## [Problem to work on]
Check every line below for the string "scene", and copy the lines that contain it.

## [Data shown]
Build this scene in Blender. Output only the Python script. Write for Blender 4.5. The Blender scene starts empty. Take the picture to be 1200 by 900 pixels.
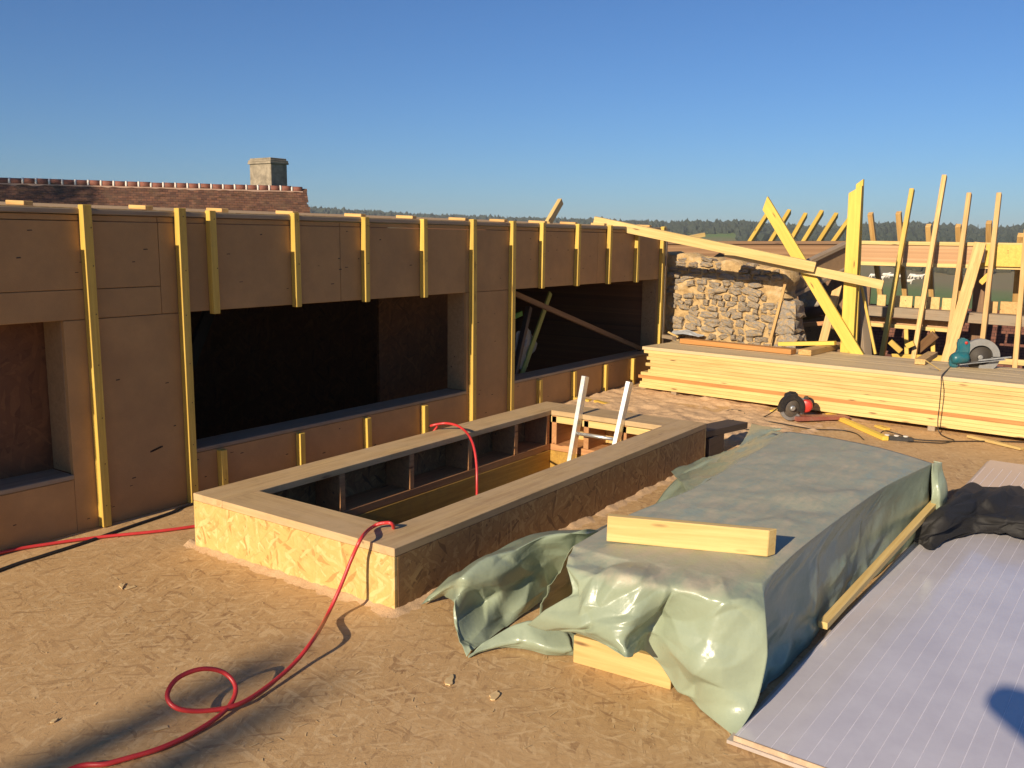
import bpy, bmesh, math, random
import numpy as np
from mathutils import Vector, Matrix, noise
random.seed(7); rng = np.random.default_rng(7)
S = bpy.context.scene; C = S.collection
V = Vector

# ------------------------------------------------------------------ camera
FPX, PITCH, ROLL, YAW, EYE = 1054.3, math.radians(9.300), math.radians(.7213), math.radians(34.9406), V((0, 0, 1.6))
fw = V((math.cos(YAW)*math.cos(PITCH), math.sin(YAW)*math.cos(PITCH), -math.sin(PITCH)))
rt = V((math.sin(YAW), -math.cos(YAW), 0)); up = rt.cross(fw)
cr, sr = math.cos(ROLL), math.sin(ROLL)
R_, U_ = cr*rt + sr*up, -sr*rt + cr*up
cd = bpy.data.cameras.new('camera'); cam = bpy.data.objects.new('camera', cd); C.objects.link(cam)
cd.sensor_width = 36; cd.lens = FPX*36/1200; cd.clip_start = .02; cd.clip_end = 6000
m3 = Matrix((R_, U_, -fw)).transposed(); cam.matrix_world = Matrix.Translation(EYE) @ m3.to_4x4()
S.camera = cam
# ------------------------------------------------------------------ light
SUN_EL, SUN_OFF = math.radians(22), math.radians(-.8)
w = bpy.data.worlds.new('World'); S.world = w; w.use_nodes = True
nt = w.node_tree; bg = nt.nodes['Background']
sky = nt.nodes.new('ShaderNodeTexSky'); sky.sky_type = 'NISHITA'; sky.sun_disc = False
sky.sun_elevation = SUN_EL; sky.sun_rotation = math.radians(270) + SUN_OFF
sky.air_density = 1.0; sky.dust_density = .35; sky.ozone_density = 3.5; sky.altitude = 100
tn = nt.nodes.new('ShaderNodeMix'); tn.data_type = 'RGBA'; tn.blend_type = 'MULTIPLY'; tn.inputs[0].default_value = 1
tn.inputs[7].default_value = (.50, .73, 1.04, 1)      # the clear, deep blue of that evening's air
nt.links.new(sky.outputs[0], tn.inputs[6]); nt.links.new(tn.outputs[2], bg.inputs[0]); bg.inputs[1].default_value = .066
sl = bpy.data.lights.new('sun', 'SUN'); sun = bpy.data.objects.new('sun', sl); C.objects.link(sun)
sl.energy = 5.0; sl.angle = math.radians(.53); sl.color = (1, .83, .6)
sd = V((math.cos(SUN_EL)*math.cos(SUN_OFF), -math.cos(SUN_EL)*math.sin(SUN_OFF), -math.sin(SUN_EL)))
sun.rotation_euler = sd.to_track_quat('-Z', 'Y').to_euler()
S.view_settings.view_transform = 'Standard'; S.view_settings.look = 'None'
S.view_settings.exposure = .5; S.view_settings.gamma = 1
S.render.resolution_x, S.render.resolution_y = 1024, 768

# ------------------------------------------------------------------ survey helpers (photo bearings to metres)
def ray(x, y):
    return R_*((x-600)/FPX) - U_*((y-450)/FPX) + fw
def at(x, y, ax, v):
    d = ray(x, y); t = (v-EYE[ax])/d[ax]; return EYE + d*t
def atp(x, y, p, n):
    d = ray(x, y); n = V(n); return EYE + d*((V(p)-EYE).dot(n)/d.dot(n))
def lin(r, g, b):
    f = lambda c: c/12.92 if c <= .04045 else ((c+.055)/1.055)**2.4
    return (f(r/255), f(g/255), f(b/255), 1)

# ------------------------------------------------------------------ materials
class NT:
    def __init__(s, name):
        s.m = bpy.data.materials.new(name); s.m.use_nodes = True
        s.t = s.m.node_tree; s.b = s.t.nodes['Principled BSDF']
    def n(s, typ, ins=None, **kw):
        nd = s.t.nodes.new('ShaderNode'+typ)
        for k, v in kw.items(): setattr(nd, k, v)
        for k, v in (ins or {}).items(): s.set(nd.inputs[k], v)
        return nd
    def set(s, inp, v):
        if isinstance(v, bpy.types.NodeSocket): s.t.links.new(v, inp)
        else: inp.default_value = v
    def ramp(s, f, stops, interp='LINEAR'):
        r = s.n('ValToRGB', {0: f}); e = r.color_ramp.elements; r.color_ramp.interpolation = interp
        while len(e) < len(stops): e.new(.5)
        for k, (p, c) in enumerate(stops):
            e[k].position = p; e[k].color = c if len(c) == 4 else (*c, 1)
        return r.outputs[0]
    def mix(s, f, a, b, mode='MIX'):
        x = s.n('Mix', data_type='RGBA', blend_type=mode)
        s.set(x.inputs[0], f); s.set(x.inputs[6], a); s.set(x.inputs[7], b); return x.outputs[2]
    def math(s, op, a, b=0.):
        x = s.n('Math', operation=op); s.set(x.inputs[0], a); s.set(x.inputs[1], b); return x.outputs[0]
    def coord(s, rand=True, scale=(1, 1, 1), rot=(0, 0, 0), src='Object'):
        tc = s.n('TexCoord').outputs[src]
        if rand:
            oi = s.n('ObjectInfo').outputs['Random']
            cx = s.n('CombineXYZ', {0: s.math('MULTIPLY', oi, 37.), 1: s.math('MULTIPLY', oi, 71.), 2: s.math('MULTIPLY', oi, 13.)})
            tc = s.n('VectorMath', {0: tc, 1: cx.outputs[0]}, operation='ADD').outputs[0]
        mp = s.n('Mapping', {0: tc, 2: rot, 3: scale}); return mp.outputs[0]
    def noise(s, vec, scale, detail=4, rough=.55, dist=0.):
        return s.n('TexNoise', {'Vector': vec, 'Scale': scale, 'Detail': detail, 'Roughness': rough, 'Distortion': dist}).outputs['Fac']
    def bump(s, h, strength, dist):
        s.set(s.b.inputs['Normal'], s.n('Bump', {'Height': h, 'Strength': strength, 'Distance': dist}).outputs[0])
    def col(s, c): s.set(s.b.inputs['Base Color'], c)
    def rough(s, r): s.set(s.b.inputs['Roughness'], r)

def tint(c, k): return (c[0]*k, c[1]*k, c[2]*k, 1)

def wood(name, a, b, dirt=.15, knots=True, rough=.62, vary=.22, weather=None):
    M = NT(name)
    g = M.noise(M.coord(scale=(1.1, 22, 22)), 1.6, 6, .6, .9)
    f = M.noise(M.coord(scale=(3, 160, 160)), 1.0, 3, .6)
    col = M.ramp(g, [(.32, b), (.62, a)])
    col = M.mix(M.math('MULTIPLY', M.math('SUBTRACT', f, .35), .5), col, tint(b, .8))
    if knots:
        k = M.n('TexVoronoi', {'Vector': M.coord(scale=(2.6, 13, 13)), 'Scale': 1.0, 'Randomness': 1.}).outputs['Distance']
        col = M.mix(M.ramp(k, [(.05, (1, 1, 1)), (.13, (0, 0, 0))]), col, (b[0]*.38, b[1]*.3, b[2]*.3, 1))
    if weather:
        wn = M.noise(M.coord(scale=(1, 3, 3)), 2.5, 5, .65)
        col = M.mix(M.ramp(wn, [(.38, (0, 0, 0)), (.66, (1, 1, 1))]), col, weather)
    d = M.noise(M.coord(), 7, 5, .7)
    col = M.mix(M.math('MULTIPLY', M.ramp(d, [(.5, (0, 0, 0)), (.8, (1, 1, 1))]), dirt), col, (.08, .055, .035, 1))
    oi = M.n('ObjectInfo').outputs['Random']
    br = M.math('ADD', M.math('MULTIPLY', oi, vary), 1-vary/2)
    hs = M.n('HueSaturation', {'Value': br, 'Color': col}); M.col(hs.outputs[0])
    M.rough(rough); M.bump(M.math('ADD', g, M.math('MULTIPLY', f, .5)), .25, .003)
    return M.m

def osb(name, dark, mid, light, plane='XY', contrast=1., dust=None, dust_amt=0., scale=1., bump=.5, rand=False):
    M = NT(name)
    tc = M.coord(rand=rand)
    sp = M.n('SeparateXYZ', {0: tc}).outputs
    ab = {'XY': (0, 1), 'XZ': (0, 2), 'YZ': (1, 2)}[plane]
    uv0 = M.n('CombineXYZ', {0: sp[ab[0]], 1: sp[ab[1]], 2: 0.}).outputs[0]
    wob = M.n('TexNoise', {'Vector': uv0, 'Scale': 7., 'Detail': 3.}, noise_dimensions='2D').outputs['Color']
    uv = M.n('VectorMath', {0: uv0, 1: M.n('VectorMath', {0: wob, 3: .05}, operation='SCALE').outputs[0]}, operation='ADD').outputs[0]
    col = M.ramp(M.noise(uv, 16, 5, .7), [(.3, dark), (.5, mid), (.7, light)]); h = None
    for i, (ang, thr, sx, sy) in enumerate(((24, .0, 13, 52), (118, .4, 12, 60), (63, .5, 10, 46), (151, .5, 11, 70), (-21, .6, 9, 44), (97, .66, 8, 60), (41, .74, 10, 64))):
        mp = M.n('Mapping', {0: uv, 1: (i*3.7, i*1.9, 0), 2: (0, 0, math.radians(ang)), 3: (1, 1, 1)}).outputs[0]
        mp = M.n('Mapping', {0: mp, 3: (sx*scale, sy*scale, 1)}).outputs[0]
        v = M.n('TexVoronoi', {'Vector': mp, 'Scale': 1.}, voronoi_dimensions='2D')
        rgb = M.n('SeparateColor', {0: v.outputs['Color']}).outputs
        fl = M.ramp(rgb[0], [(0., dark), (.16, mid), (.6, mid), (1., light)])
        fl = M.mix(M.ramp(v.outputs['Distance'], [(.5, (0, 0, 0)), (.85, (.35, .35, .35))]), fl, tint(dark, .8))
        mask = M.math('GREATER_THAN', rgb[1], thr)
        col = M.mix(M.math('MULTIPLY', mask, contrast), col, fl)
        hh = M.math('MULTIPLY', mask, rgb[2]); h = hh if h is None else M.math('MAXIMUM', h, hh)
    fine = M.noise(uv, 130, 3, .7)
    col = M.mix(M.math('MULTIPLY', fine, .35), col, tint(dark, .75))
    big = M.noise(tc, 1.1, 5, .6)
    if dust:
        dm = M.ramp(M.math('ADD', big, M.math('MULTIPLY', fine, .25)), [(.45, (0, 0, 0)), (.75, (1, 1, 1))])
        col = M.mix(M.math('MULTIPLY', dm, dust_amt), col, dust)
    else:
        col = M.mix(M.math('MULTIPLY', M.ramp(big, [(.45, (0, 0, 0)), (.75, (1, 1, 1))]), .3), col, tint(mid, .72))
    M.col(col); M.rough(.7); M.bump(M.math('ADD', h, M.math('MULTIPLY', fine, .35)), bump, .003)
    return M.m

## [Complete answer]
Build this scene in Blender. Output only the Python script. Write for Blender 4.5. The Blender scene starts empty. Take the picture to be 1200 by 900 pixels.
S = bpy.context.scene; C = S.collection